The Trust will also manage the Fund. Under the Scheme, a proponent has the option to purchase available biodiversity credits or make a payment into the Fund to meet an offset obligation. This will assist when a developer with an offset obligation cannot find the types of offsets which are needed to satisfy that obligation.

The amount of the required payment will be calculated using the Biodiversity Offsets Payment Calculator. It will be more than the estimated price of the required credits, to incentivise developers to find credits instead.

Following payment into the Fund, the Trust will have the obligation to secure the relevant biodiversity offsets in accordance with the rules of the Scheme, which generally require consistency with the offset obligations for which the payment was made.

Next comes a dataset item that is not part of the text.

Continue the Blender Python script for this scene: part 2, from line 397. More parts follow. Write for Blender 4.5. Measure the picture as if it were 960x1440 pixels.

The NSW Government has stated that the Trust will focus on strategic biodiversity offsets, so payments into the Fund may allow for invest in larger, more viable offset sites.

Biodiversity certification

Biodiversity certification allows offsetting across an entire land release area, usually at the rezoning stage, instead of offsetting on a site-by-site basis, to encourage planning authorities and landowners to avoid and minimise biodiversity impacts where possible.

Standard biodiversity certifications are available to planning authorities and landowners, with "strategic" proposals (as determined by the Environment Minister) available only to planning authorities.

Biodiversity certification proposals will be assessed under the BAM. Offsets obligations:

  • for standard proposals may be satisfied through the retirement of biodiversity credits or payment into the Fund; and
  • for strategic proposals may also be satisfied through reserving land under relevant statutory schemes, adopting development controls (ie. State infrastructure contributions) under the Planning Act or other measures as determined by the Environment Minister.

OEH has indicated that the increased flexibility for strategic proposals will allow for more flexible response to cumulative impacts and the enhancement of biodiversity conservation outcomes.

Ongoing reform

The NSW Government has acknowledged that there is more work to be done, with further details to come on transitional arrangements and other matters, including regulatory mapping for native vegetation, the Biodiversity Conservation Investment Strategy to direct investment by the Trust and new wildlife codes of practice.

Also, while Board members of the Trust have been announced, crucial details concerning the Trust's approach, strategy and overall business plan are not expected until early 2018. Accordingly, it is unclear whether the Trust will have an influential and strategic role in the initial months of the new Scheme.